BC Local News from Canada. “Detached house prices have fallen 9.8 per cent since May in Greater Vancouver and 6.5 per cent in the Fraser Valley, new real estate statistics for October show. The downturn has now erased all gains in the first few months of the year, carving $50,000 off the average Metro Vancouver home since the real estate market peaked this spring. Selling prices of condos in October are now down eight per cent since May.”

“Attached townhomes and duplexes are down 6.4 per cent in Greater Vancouver and 9.2 per cent in the valley in the past five months. ‘In some areas of the Fraser Valley, the number of days on the market has doubled in the past year, putting more pressure on sellers to lower their asking prices,’ said Kelvin Neufeld, president of the Fraser Valley Real Estate Board.’

“Sales were down 48 per cent in October from a year ago in the Fraser Valley and 55 per cent in Greater Vancouver. ‘It’s definitely a buyer’s market,’ said Dave Watt, president of the Real Estate Board of Greater Vancouver.”

“Even at the lower levels, Fraser Valley properties are still on average double the price they were five years ago and Greater Vancouver homes are 70 per cent above October 2003 levels.”

“While blue skies and picturesque lakes certainly drew people to this valley, its postcard-perfection hasn’t been enough to stave off the effects of worldwide economic trouble. The first signs came when water-cooler talk changed from estimating real estate gains to lamenting losses in retirement plans and higher costs for just about everything.”

“And then came the more literal signs.
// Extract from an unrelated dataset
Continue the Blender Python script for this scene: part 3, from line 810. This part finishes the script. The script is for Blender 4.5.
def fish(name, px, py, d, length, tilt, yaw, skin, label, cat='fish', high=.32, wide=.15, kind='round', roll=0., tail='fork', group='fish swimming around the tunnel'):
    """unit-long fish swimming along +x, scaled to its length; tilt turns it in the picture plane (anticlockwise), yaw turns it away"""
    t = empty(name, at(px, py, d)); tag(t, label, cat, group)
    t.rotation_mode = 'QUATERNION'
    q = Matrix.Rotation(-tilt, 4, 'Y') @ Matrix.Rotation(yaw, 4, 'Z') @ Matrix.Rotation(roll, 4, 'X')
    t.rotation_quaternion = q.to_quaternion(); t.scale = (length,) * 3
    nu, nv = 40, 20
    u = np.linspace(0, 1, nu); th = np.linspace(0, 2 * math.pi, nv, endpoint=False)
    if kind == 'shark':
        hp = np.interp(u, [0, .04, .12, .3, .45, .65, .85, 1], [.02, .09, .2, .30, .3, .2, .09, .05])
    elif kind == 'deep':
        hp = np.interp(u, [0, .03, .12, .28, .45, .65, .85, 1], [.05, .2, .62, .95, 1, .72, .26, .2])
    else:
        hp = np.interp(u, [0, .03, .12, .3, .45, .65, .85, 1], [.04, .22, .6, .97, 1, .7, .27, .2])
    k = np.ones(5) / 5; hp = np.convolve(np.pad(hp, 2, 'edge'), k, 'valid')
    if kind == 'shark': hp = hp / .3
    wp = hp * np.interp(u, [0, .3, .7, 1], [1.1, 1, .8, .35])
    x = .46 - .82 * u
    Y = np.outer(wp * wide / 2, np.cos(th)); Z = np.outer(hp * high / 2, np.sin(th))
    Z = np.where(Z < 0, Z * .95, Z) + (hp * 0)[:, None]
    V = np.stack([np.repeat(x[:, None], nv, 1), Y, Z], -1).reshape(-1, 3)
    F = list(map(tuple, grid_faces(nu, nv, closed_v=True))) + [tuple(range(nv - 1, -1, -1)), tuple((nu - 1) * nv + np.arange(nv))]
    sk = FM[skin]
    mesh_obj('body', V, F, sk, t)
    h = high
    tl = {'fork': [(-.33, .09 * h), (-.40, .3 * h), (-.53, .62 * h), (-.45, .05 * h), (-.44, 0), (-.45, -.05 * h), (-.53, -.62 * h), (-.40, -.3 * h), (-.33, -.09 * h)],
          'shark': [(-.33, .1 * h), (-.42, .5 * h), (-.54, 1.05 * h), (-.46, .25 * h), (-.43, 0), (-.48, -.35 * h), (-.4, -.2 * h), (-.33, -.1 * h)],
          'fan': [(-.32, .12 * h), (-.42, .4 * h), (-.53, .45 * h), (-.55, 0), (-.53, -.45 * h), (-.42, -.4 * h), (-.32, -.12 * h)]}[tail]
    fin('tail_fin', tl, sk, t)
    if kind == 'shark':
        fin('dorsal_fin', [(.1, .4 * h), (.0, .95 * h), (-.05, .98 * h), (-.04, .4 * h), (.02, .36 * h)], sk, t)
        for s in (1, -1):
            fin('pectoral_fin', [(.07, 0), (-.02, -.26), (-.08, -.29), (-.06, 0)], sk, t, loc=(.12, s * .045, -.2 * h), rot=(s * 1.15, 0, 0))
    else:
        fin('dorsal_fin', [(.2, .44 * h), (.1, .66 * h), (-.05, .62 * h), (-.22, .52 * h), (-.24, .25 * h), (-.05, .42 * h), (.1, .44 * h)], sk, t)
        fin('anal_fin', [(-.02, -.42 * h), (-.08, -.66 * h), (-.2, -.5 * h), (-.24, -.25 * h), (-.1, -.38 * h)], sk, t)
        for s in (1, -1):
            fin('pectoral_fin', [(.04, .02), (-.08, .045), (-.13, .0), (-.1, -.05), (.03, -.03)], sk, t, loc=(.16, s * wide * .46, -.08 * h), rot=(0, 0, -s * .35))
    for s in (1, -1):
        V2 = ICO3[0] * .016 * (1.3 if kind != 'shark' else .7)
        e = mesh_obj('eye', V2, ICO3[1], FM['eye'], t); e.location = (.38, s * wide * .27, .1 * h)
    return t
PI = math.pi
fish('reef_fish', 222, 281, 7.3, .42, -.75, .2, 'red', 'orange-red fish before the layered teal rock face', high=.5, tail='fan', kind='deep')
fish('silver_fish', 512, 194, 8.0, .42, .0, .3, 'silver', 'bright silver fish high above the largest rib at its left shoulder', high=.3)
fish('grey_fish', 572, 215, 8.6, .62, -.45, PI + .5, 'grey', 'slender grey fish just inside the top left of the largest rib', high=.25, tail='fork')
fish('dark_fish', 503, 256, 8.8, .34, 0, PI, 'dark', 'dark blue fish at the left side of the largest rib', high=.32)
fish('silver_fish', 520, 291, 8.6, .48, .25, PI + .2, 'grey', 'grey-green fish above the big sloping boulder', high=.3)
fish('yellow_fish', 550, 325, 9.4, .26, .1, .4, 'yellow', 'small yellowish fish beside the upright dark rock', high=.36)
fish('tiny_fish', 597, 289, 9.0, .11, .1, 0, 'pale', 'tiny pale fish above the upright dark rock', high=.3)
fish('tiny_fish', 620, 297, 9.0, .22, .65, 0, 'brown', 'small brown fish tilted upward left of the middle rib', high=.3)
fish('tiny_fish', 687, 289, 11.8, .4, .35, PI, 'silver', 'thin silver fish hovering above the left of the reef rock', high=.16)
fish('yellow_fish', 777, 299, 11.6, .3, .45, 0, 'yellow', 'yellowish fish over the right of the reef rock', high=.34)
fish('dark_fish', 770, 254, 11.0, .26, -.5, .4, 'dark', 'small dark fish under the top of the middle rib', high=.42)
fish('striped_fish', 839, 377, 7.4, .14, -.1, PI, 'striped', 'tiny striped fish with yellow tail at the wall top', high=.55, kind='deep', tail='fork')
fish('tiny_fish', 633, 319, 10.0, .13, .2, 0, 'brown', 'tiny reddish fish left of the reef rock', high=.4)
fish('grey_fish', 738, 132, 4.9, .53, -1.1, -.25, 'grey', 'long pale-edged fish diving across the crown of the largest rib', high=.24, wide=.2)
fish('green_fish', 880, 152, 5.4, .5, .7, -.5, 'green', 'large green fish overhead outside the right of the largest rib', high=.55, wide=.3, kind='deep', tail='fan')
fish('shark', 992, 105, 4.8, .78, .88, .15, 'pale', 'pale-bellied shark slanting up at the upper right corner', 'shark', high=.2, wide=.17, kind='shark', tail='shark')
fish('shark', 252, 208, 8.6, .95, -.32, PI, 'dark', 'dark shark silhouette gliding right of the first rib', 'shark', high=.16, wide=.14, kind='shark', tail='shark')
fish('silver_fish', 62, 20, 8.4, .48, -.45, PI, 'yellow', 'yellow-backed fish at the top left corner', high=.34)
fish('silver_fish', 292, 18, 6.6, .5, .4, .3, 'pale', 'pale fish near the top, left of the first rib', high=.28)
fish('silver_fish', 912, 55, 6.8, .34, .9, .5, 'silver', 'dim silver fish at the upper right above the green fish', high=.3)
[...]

For Sale boards started to pop up in front of houses and never left. Home owners and speculators who once bragged it only took a week or so to sell their houses or condos are now just boasting ‘reduced’ or ‘new price’ on their sale signs.”

“While economists were slow to acknowledge what most could surmise by a walk through their neighbourhoods, there are now significant rumblings of a slump in prices for houses this side of the border. Some are going so far as to call it a housing recession, as realtors and sellers are already well into contingency plans that will allow them to ride out the storm.”

“Ian Share, of the Century 21 office in Glenmore, has seen a sharp decline in sales, although he said he remains busy. The problem, as he sees it, is that sellers are having a hard time adjusting to the market. A house that may have flown off the market a year ago for a cool $500,000 isn’t going to have the same appeal today as buyers have far more to choose from and are taking their time.”

“While his focus is on North Glenmore, Lake Country and Phoenix, Arizona, he says only the latter market is seeing eager buyers. Share tapped into the Phoenix market successfully to pursue an opportunity he saw resulting from the U.S. financial crisis. ‘The conclusion you can start to draw is that the real estate market is adjusting and correcting massively and that the buyers that are willing to step up to the plate are few and far between,’ he said. ‘Generally they consist of investors picking up rental properties and other clients who are relocating here for work.’”

“Share was the listing agent on one of only two homes that sold in Lake Country (excluding Carrs Landing) last month—118 were listed. While the lack of sales may be disturbing, Share pointed out it’s actually the pricetag changes that are the most dramatic, citing the two Lake Country listing sales examples.”

“‘One was originally listed for $549,000 and sold for $400,000—that’s a difference of $149,000,’ he said. ‘The other was originally listed for $449,000 and sold for $351,500—that’s a difference of $97,500.’”

“In the months leading to the dry spell, Share added only nine single family homes sold and the average price difference from the original list price to the sold price was $37,966, whereas this last month the average price difference was $123,250. ‘Even though we’re been reassured that our banking system is solid and that our economy is ticking along nicely…in my opinion we’re crazy to think that Canada is impervious to some sort of significant adjustment in our economy and in the real estate market,’ he said.”

“For contractor Robert Tissington, building, buying and selling homes has been a way of life for as long as he can remember. His first house—among several properties he owns and can’t currently sell—was purchased in Kelowna’s North End a few years ago for about $200,000. He added a carriage house to it for about $130,000 and got ready to move into another place.”

“When he listed his property with a real estate agent, he was told to list somewhere in the area of $700,000, which he thought to be quite high, but competitive. It didn’t move. His price dropped by nearly 10 per cent and it still didn’t move. With that, he decided to take it off the market. ‘A year ago I thought selling it for about $550,000 would have been brilliant, but it’s the type of property you hang onto,’ he said. ”

“His property is a good rental—a market that’s not shrinking—and will continue to earn as the real estate market fluctuates. In the meantime, he didn’t see the point of putting his life on hold waiting for the property to sell. ‘The amount of tire kickers you have to go through—the people who want to see all the houses, but aren’t prepared to buy, even if they think they are—just aren’t worth it,’ he said.”

“He’s comfortable with the idea of riding out the changes in the meantime, and as a contractor thinks he sees a lot of opportunity in the current market—if not to sell, to buy. Tissington said that the current market should have been expected, as Kelowna functions on a six-year cycle. ‘Prices peak and everybody lists when they sense it’s the end of cycle and then there’s a glut of houses on the market,’ he said. ‘The last one was in 2001, and before that in 1993-94.’”

“When he bought his house for $212,000, that seemed like an incredible amount of money for an old house, but he pointed out it was worth the investment. ‘This whole economic situation is running alongside what may have been a natural price adjustment anyway,’ he said.”